L’ouverture en fanfare avec “Robin Hood” de Ridley Scott ? Pétard mouillé. La crise économique mise en images avec “Wall Street 2″ d’Oliver Stone ? Pétard mouillé. Les films rajoutés à la dernière minute ? Oui, et alors ? Le jury présidé par Tim Burton ? On n’en a guère entendu parler pendant tout le festival.
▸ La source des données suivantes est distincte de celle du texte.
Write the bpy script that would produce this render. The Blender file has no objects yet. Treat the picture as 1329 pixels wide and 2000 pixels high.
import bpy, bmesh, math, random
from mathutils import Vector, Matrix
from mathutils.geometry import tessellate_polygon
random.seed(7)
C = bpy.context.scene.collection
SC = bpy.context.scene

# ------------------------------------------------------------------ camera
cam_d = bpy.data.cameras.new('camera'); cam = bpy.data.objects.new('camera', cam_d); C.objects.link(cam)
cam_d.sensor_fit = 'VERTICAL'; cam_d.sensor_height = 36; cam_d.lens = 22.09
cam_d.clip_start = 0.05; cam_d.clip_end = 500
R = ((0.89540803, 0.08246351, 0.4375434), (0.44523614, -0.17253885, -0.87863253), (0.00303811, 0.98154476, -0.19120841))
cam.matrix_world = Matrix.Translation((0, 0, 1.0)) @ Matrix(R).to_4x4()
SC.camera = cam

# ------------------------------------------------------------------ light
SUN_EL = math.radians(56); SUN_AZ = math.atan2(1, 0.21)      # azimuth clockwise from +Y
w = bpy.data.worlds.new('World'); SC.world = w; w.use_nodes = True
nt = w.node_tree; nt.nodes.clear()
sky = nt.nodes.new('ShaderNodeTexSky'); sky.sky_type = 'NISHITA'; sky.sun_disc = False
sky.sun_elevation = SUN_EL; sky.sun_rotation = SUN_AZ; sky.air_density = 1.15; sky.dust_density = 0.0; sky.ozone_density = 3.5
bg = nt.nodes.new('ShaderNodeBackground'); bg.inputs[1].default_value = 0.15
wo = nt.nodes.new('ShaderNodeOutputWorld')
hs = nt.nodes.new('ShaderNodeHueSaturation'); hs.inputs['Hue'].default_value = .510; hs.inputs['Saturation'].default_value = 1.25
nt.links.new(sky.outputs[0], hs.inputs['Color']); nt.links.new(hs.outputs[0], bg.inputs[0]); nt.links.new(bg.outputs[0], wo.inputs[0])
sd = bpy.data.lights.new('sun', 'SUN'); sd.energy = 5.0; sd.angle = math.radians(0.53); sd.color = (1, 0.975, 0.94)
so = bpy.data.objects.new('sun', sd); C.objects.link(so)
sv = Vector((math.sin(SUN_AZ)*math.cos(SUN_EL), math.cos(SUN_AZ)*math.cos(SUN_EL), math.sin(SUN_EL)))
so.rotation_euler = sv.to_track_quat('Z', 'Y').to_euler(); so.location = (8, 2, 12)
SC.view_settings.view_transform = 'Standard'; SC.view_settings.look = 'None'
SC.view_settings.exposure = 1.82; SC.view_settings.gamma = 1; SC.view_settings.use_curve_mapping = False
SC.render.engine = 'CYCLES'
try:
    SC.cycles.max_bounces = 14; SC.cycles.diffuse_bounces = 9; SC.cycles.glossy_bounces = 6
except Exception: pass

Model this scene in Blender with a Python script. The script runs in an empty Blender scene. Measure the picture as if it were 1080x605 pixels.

Je ne sais pas ce qu’il en est des vins mais, en matière de cinéma, Cannes 2010 ne sera pas un bon cru. Les vieux maîtres surfaient sur les clichés et les jeunes cinéastes n’apportaient pas grand chose de neuf. Heureusement que le Thaïlandais Apichatpong Weerasetakhul et le Coréen Lee Chang-dong ont été récompensés. C’était la moindre des choses. Pour le reste, je retiendrai pêle-mêle l’excellente interprétation collective d'”Another Year”, le film de Mike Leigh, et la bouffée d’air pur produit par “Kaboom” de Gregg Araki, présenté hors compétition. Et cette belle œuvre de Manoel de Oliveira, “L’étrange cas d’Angelica”, par un cinéaste qui va célébrer son 102e anniversaire au mois de décembre et qui semble dans la fleur de l’âge.
Sur la vidéo, Mick Jagger parle de “Stones in Exile” sur la scène de la Quinzaine des Réalisateurs. Il a produit ce documentaire sur la création de l’album “Exile on Main Street”.